Rembrandt and the Dutch Golden Age
Organised in cooperation with the Nationalmuseum in Stockholm, the Rijksmuseum in Amsterdam, and the private Kremer Collection, this large-scale survey of seventeenth-century Dutch art opened at the Szépművészeti Múzeum on 31 October 2014. The exhibition brought together 178 works by some 100 painters, of which 40 came from the museum’s own Dutch collection and 130 were lent by international institutions including the Louvre, the National Gallery in London, the Metropolitan Museum of Art, the Getty Museum, the Uffizi, and the Prado. The undertaking had been in preparation for roughly fifteen years and was shepherded by museum director László Baán and curator Ildikó Ember, both internationally recognised specialists in seventeenth-century Netherlandish art.
Rembrandt formed the centrepiece, with twenty of his paintings on display spanning the full arc of his career, from the earliest known work (loaned by Museum De Lakenhal, Leiden) to a late self-portrait from the Uffizi. Surrounding the Rembrandt core were works by Hals, Steen, Ruisdael, de Hooch, and dozens of their contemporaries, arranged to illuminate the social, intellectual, and mercantile world of the Dutch Republic. Among the thematic highlights were two paintings by Vermeer depicting men of learning: The Astronomer (Musée du Louvre, Paris) andThe Geographer (Städel Museum, Frankfurt), shown together as a pair that epitomises Vermeer’s engagement with the scientific curiosity of his age. Allegory of Faith (The Metropolitan Museum of Art, New York) rounded out the Vermeer presence, offering a counterpoint in its overtly Catholic symbolism.

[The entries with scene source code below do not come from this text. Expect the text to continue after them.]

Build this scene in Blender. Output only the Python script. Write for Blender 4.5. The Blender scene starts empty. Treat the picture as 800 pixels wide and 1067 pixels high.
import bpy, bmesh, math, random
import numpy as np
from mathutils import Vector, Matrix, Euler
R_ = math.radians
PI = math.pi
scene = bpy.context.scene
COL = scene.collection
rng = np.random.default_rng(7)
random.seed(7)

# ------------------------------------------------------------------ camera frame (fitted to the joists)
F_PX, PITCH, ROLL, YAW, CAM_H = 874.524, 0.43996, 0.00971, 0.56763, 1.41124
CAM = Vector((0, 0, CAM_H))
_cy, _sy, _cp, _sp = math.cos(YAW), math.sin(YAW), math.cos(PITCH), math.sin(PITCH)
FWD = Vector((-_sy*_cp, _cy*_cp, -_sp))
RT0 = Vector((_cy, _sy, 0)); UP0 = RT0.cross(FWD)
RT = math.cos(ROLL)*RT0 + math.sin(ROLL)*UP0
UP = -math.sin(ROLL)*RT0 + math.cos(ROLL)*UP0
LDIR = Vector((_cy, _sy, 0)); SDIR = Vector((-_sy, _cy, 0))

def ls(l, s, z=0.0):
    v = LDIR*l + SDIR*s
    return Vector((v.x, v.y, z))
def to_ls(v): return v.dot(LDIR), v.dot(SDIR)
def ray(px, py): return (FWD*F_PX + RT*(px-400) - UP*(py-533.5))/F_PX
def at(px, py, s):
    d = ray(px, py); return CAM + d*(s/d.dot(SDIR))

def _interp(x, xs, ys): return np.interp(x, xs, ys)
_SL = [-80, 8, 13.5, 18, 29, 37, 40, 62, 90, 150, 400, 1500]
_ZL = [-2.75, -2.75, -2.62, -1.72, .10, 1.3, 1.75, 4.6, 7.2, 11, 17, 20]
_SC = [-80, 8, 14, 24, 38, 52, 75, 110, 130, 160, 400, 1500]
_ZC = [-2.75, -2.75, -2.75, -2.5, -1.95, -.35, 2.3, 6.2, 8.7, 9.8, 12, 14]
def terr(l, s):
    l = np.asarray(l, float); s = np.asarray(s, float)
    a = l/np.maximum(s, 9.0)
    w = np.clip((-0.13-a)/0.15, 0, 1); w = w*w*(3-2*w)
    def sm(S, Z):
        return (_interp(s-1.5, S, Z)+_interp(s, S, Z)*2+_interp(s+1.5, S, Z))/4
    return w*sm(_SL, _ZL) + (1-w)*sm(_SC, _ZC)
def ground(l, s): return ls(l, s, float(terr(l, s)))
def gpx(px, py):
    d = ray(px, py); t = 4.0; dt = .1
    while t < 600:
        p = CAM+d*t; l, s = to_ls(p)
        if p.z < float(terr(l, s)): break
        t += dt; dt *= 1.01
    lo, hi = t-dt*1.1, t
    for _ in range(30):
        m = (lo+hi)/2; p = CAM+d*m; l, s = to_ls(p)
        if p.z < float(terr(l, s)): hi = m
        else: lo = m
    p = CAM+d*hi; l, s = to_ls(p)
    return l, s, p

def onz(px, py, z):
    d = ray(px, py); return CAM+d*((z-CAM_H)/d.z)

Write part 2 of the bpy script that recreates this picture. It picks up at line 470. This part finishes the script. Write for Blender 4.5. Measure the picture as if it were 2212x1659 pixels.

The exhibition drew 235,000 visitors before closing on 15 February 2015, making it one of the most visited shows in the museum’s history. It was also the last major exhibition before the Szépművészeti Múzeum closed for an extensive refurbishment and reorganisation that began in spring 2015. A scholarly catalogue was published in December 2014, edited by Ildikó Ember and Axel Vécsey with contributions by Júlia Tátrai.